- [Goal] Among the lines below, count those with "that". Give the total alone.

-- begin Collected data --

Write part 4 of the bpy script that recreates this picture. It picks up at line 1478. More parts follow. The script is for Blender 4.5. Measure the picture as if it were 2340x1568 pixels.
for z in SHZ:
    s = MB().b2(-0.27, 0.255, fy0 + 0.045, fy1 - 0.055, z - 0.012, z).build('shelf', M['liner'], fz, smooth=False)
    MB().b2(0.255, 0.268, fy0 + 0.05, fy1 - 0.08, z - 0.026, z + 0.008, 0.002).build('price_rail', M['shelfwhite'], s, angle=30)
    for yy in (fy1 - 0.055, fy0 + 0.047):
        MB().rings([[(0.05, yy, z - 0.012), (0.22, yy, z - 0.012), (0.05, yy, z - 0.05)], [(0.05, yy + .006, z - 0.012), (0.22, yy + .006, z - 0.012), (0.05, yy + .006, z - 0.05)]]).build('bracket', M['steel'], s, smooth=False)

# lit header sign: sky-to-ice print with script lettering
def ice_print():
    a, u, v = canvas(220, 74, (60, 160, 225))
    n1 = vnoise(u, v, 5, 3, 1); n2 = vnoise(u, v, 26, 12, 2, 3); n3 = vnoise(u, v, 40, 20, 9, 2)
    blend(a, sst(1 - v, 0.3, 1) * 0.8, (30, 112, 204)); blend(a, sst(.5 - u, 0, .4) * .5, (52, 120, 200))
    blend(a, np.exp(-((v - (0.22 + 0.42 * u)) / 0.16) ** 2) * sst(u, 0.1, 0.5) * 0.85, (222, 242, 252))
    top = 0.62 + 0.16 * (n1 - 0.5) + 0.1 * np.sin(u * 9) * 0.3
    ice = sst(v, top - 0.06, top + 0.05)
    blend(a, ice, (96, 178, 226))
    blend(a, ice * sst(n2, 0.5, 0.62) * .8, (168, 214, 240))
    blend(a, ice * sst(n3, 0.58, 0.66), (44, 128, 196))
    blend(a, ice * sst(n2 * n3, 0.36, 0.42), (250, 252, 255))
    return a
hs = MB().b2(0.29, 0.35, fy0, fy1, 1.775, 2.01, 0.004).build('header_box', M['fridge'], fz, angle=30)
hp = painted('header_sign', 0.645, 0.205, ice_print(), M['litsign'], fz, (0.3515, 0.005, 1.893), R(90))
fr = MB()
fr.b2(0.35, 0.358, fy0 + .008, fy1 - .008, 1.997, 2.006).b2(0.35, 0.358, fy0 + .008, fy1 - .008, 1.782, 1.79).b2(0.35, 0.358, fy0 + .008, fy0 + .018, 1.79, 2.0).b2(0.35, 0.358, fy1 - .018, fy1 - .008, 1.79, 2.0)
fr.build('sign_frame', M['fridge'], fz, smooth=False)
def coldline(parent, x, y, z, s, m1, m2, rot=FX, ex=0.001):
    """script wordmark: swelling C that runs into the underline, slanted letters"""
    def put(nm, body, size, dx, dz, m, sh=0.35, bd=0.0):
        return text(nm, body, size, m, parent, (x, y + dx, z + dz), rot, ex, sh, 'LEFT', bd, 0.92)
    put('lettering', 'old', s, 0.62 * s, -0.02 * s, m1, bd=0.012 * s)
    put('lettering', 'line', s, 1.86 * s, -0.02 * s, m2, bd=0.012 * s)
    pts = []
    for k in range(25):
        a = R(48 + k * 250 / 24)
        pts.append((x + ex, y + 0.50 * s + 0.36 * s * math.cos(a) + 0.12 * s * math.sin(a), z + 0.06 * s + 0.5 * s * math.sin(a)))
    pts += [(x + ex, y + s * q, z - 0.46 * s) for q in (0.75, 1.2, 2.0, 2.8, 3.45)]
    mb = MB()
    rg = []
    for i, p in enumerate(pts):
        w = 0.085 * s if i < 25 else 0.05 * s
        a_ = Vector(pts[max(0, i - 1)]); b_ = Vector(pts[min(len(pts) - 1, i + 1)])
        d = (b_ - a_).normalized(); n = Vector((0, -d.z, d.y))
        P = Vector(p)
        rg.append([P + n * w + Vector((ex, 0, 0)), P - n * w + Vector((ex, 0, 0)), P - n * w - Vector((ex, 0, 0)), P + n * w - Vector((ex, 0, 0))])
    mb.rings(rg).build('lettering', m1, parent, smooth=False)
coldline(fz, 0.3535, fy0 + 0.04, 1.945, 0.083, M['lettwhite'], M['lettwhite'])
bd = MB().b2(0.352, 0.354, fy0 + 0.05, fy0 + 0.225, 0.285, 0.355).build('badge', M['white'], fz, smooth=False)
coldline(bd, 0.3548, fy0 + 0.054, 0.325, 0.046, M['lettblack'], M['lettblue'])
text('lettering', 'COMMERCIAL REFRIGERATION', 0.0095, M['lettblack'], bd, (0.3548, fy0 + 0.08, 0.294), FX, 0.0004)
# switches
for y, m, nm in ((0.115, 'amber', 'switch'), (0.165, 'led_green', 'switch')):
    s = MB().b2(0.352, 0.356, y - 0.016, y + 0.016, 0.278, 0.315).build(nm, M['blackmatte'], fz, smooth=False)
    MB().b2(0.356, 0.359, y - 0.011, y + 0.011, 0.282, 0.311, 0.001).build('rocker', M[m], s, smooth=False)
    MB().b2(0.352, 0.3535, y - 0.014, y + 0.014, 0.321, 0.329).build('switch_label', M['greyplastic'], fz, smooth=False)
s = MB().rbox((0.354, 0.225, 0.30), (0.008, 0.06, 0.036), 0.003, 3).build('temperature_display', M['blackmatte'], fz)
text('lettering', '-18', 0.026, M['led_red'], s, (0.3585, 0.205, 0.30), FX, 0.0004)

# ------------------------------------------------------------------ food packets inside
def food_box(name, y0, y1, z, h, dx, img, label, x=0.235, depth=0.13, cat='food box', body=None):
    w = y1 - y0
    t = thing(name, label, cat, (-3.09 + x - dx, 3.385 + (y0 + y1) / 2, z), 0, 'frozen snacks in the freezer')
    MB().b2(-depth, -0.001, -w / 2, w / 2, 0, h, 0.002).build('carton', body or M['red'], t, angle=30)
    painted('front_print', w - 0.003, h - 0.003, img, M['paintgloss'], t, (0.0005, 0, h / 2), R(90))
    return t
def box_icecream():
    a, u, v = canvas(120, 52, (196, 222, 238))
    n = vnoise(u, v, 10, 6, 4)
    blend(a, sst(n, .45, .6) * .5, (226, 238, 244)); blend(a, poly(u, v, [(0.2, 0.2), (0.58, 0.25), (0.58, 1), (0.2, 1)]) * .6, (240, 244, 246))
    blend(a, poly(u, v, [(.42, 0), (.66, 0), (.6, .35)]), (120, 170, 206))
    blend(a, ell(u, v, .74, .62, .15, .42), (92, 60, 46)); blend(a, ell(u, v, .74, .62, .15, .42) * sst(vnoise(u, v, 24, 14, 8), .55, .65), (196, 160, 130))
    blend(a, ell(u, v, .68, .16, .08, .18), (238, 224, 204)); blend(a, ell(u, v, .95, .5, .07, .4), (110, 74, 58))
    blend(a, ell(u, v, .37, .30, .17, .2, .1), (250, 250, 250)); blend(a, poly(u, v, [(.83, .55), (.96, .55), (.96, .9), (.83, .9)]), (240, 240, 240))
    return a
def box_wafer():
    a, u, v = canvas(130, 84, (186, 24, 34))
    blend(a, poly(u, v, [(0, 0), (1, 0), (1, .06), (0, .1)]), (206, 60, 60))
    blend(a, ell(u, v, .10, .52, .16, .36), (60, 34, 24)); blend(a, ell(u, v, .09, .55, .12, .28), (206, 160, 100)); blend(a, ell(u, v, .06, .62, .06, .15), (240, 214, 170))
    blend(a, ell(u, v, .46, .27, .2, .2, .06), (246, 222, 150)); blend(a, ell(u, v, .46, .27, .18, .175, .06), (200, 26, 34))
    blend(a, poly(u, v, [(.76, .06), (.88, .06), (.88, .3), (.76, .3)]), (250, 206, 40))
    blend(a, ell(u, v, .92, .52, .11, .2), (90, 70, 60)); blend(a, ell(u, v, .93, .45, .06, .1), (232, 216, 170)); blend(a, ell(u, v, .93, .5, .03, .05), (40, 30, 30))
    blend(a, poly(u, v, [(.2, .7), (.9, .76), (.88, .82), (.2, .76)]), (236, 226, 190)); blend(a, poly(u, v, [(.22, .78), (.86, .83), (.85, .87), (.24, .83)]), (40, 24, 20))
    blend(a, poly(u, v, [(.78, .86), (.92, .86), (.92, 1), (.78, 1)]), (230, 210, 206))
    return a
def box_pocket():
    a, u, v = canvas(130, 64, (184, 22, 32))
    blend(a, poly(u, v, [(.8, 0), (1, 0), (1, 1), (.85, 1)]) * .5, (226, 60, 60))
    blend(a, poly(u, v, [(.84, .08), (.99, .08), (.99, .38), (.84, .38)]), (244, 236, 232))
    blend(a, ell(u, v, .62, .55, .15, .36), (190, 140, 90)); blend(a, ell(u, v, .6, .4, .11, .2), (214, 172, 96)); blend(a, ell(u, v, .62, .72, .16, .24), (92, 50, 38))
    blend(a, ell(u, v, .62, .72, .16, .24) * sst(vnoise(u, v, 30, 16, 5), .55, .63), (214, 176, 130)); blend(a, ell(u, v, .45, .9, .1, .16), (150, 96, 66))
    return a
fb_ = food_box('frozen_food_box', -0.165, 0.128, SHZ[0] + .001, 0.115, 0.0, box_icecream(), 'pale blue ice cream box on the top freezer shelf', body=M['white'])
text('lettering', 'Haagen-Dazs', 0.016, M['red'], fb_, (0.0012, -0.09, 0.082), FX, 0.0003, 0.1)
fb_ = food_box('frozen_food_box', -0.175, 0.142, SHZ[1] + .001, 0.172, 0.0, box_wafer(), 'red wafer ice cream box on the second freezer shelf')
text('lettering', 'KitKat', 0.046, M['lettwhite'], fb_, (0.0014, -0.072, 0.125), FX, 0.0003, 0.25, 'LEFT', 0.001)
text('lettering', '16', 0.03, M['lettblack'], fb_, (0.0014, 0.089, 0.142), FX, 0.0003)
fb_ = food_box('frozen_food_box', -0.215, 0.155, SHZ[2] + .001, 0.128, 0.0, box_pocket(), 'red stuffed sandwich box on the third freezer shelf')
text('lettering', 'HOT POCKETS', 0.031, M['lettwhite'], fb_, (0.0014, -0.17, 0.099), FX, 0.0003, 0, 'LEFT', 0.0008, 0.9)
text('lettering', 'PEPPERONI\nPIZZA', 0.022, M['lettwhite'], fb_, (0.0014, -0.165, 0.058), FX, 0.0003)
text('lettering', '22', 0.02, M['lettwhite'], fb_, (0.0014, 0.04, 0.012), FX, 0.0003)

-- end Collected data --

- [Reply to the exercise] 2